A poet, mental health campaigner, Guinness World Record holder and future space traveller visited Bradford College to inspire students.
Hussain Manawer spoke and performed for students at an event organised by the college’s student-run social work society.
The 26-year-old told the audience how he turned his life around from being an under-achiever at school to seeing off 30,000 other entrants from 90 countries in a competition to win the chance to go into space. He is due to blast off in 2018 and is already in training with NASA for the mission that will see him become the first British Muslim to go into space.
He admitted he entered the competition, not because he had any long-held ambition to head into space but, to build himself a platform from which he can help change the world.
His other achievements include setting a world record, in April this year, for organising the world’s largest mental health lesson at which 500 teenagers took part in a 30-minute lesson at the Hackney Empire.
The Essex boy, from Ilford, also recently appeared in London Mayor Sadiq Khan’s anti-knife campaign, London Needs You Alive.

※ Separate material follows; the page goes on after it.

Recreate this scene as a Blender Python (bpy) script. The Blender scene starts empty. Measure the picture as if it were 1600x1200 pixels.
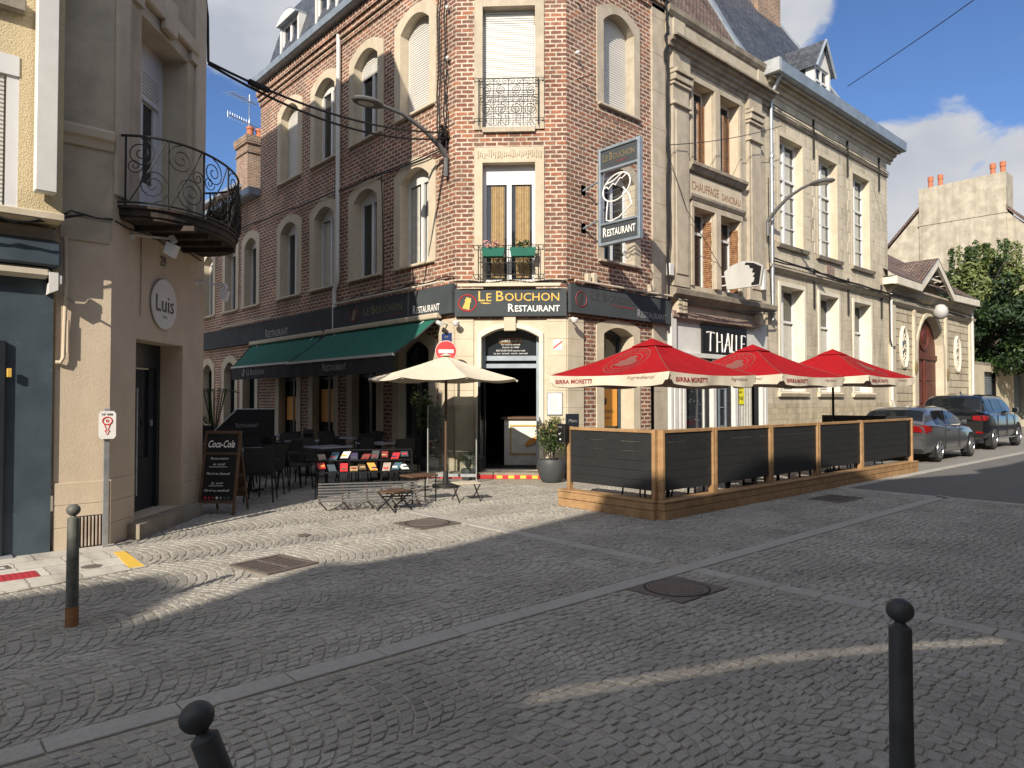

Hussain explained to students that visiting a friend in prison had motivated him to take a more positive approach to life and that he was driven to make his family proud and to raise awareness of mental health issues, especially in young.
He urged students to surround themselves with positive energy and to talk to their tutors, family and friends if they have any problems and to find a place to express themselves be that through poetry, football, music or anything else they enjoy.
Hussain, who is signed to the same record label as Jay-Z and Rihanna as a spoken word artist, rounded off his appearance with a performance of his poem, Playground.
“There is no difference between me and any of you,” he told the Bradford College students, “unless you don’t try. All you have to do is try.”